INCREASES IN EYEWITNESS CONFIDENCE RESULTING FROM POSTEVENT QUESTIONING

BY MATT BEAVER


This study concerns itself with whether or not methods of questioning following an event can lead to an increase in reporting confidence from eyewitnesses. It is generally understood that there is little or no relationship between eyewitness confidence and accuracy, though an eyewitness' confidence can be a determining factor in how much import is attached to their testimony. As such, inflated confidence in an eyewitness report can lead to an artificial reliance on that report's accuracy. Subjects were shown slides of a simulated crime scene, and then participated in 3 experiments following their exposure to the slides.

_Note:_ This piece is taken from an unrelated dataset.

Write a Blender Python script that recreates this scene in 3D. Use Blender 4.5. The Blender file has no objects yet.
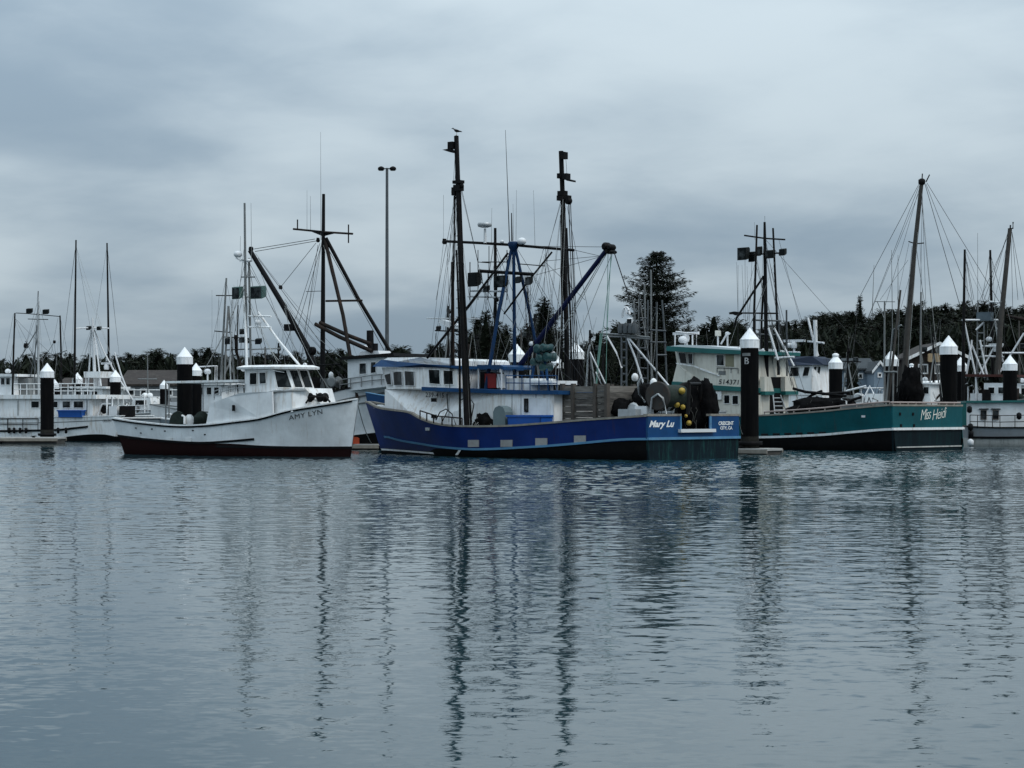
import bpy, math, random
from mathutils import Vector, Matrix, noise as mnoise
R = math.radians
SC = bpy.context.scene
COL = SC.collection

# ------------------------------------------------------------------ camera
FPX, EYE, HOR = 2000.0, 1.9, 412.0          # focal length in pixels, eye height (m), image row of the horizon
cam_data = bpy.data.cameras.new('camera')
cam_data.sensor_width = 36.0
cam_data.lens = 36.0 * FPX / 1024.0
cam_data.shift_y = (HOR - 384.0) / 1024.0
cam_data.clip_start = 0.5
cam_data.clip_end = 20000.0
cam = bpy.data.objects.new('camera', cam_data)
COL.objects.link(cam)
cam.location = (0, 0, EYE)
cam.rotation_euler = (R(90), 0, 0)
SC.camera = cam

# ------------------------------------------------------------------ exposure
SC.view_settings.view_transform = 'Standard'
SC.view_settings.look = 'None'
SC.view_settings.exposure = 0.0
SC.view_settings.gamma = 1.0
SC.view_settings.use_curve_mapping = False
SC.cycles.max_bounces = 6
SC.cycles.diffuse_bounces = 2
SC.cycles.glossy_bounces = 4
SC.cycles.transparent_max_bounces = 4
SC.cycles.caustics_reflective = False
SC.cycles.caustics_refractive = False

# ------------------------------------------------------------------ sky: Nishita seen through an overcast layer of stratus
SUN_EL, SUN_AZ = R(52), R(125)              # azimuth clockwise from +Y (the view direction)
world = bpy.data.worlds.new('World')
SC.world = world
world.use_nodes = True
nt = world.node_tree
nt.nodes.clear()
def N(tree, kind, **kw):
    n = tree.nodes.new(kind)
    for k, v in kw.items():
        if k.startswith('i_'):
            n.inputs[k[2:].replace('_', ' ')].default_value = v
        else:
            setattr(n, k, v)
    return n
def M2(tree, op, a, b=None, c=None):
    n = tree.nodes.new('ShaderNodeMath'); n.operation = op
    for i, v in enumerate((a, b, c)):
        if v is None: continue
        if isinstance(v, (int, float)): n.inputs[i].default_value = v
        else: tree.links.new(v, n.inputs[i])
    return n.outputs[0]
sky = N(nt, 'ShaderNodeTexSky', sky_type='NISHITA', sun_disc=False, sun_elevation=SUN_EL, sun_rotation=SUN_AZ)
tc = N(nt, 'ShaderNodeTexCoord')
sep = N(nt, 'ShaderNodeSeparateXYZ'); nt.links.new(tc.outputs['Generated'], sep.inputs[0])
zz = M2(nt, 'MAXIMUM', sep.outputs[2], 0.0)
den = M2(nt, 'ADD', zz, 0.19)
cmb = N(nt, 'ShaderNodeCombineXYZ')
nt.links.new(M2(nt, 'DIVIDE', sep.outputs[0], den), cmb.inputs[0])
nt.links.new(M2(nt, 'DIVIDE', sep.outputs[1], den), cmb.inputs[1])
mp = N(nt, 'ShaderNodeMapping'); mp.inputs['Location'].default_value = (25.914254558, 28.766358191, 0); mp.inputs['Rotation'].default_value = (0, 0, R(40))
nt.links.new(cmb.outputs[0], mp.inputs[0])
def nz(scale, detail, rough, dist=0.0, src=None):
    n = N(nt, 'ShaderNodeTexNoise')
    n.inputs['Scale'].default_value = scale; n.inputs['Detail'].default_value = detail
    n.inputs['Roughness'].default_value = rough; n.inputs['Distortion'].default_value = dist
    nt.links.new(src or mp.outputs[0], n.inputs['Vector'])
    return n.outputs[0]
big = nz(0.95, 3.0, 0.5, 0.25)
fine = nz(3.4, 5.0, 0.55, 0.2)
cl = M2(nt, 'ADD', M2(nt, 'MULTIPLY', big, 0.76), M2(nt, 'MULTIPLY', fine, 0.24))
ramp = N(nt, 'ShaderNodeValToRGB')
ramp.color_ramp.interpolation = 'EASE'
ramp.color_ramp.elements[0].position = 0.34; ramp.color_ramp.elements[0].color = (0.58, 0.645, 0.705, 1)
ramp.color_ramp.elements[1].position = 0.64; ramp.color_ramp.elements[1].color = (1.14, 1.12, 1.085, 1)
nt.links.new(cl, ramp.inputs[0])
# overcast skies are brighter overhead than at the horizon
lum = M2(nt, 'MULTIPLY', M2(nt, 'ADD', M2(nt, 'MULTIPLY', zz, 2.7), 1.0), 1.0)
tint = N(nt, 'ShaderNodeMix', data_type='RGBA', blend_type='MULTIPLY'); tint.inputs[0].default_value = 1.0
nt.links.new(ramp.outputs[0], tint.inputs[6])
tint.inputs[7].default_value = (3.78, 4.52, 5.12, 1)
vm = N(nt, 'ShaderNodeVectorMath', operation='SCALE')
nt.links.new(tint.outputs[2], vm.inputs[0]); nt.links.new(lum, vm.inputs[3])
mix = N(nt, 'ShaderNodeMix', data_type='RGBA'); mix.inputs[0].default_value = 0.96
nt.links.new(sky.outputs[0], mix.inputs[6]); nt.links.new(vm.outputs[0], mix.inputs[7])
bg = N(nt, 'ShaderNodeBackground'); bg.inputs[1].default_value = 0.1
nt.links.new(mix.outputs[2], bg.inputs[0])
wo = N(nt, 'ShaderNodeOutputWorld'); nt.links.new(bg.outputs[0], wo.inputs[0])

sun_d = bpy.data.lights.new('sun', 'SUN')
sun_d.energy = 1.35; sun_d.angle = R(25); sun_d.color = (1.0, 0.96, 0.9)
sun = bpy.data.objects.new('sun', sun_d); COL.objects.link(sun)
sun.rotation_euler = Vector((-math.sin(SUN_AZ) * math.cos(SUN_EL), -math.cos(SUN_AZ) * math.cos(SUN_EL), -math.sin(SUN_EL))).to_track_quat('-Z', 'Y').to_euler()

# ------------------------------------------------------------------ materials
MATS = {}
def paint(name, col, rough=0.55, var=0.18, dirt=None, dirt_amt=0.0, streak=False, scale=1.2, metal=0.0, spec=0.35, bump=0.0):
    """A weathered coat: base colour, patchy tone, and dirt or rust in runs or blotches."""
    if name in MATS: return MATS[name]
    m = bpy.data.materials.new(name); m.use_nodes = True
    t = m.node_tree; b = t.nodes['Principled BSDF']
    b.inputs['Roughness'].default_value = rough; b.inputs['Metallic'].default_value = metal
    b.inputs['Specular IOR Level'].default_value = spec
    tc = N(t, 'ShaderNodeTexCoord')
    n1 = N(t, 'ShaderNodeTexNoise'); n1.inputs['Scale'].default_value = scale; n1.inputs['Detail'].default_value = 6
    n1.inputs['Roughness'].default_value = 0.65
    t.links.new(tc.outputs['Object'], n1.inputs['Vector'])
    r1 = N(t, 'ShaderNodeValToRGB')
    r1.color_ramp.elements[0].position = 0.3; r1.color_ramp.elements[1].position = 0.7
    lo = tuple(c * (1 - var) for c in col); hi = tuple(min(1, c * (1 + var * 0.6)) for c in col)
    r1.color_ramp.elements[0].color = (*lo, 1); r1.color_ramp.elements[1].color = (*hi, 1)
    t.links.new(n1.outputs[0], r1.inputs[0])
    out = r1.outputs[0]
    if dirt is not None and dirt_amt > 0:
        mp = N(t, 'ShaderNodeMapping')
        mp.inputs['Scale'].default_value = (3.2, 3.2, 0.35) if streak else (1.6, 1.6, 1.6)
        t.links.new(tc.outputs['Object'], mp.inputs[0])
        n2 = N(t, 'ShaderNodeTexNoise'); n2.inputs['Scale'].default_value = 1.6; n2.inputs['Detail'].default_value = 7
        n2.inputs['Roughness'].default_value = 0.7
        t.links.new(mp.outputs[0], n2.inputs['Vector'])
        r2 = N(t, 'ShaderNodeValToRGB')
        r2.color_ramp.elements[0].position = 0.50 if streak else 0.52; r2.color_ramp.elements[0].color = (0, 0, 0, 1)
        r2.color_ramp.elements[1].position = 0.66 if streak else 0.74; r2.color_ramp.elements[1].color = (dirt_amt,) * 3 + (1,)
        t.links.new(n2.outputs[0], r2.inputs[0])
        mx = N(t, 'ShaderNodeMix', data_type='RGBA')
        t.links.new(r2.outputs[0], mx.inputs[0]); t.links.new(out, mx.inputs[6]); mx.inputs[7].default_value = (*dirt, 1)
        out = mx.outputs[2]
    t.links.new(out, b.inputs['Base Color'])
    if bump > 0:
        bp = N(t, 'ShaderNodeBump'); bp.inputs['Strength'].default_value = bump; bp.inputs['Distance'].default_value = 0.03
        t.links.new(n1.outputs[0], bp.inputs['Height']); t.links.new(bp.outputs[0], b.inputs['Normal'])
    MATS[name] = m
    return m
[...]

Participants answered forced-choice questions about certain items in the slides, then were subjected to postevent questioning. The postevent questioning led to significantly higher confidence ratings for forced choice questions answered incorrectly in all three experiments, as well as forced choice questions answered correctly in the first experiment. Though the forced choice questioning had a positive effect on the participants' confidence ratings, there was no increase in the participants' accuracy ratings. The researchers put forth a retrieval-fluency hypothesis to explain this phenomenon. The results of the experiments suggest that certain police questioning methods may lead to an artificially enhanced sense of confidence from the eyewitness regarding their testimony in a later trial setting.

REFERENCE

Shaw, John S. (1996). Increases in Eyewitness Confidence Resulting From Postevent Questioning. Journal of Experimental Psychology: Applied, 2, 126-146.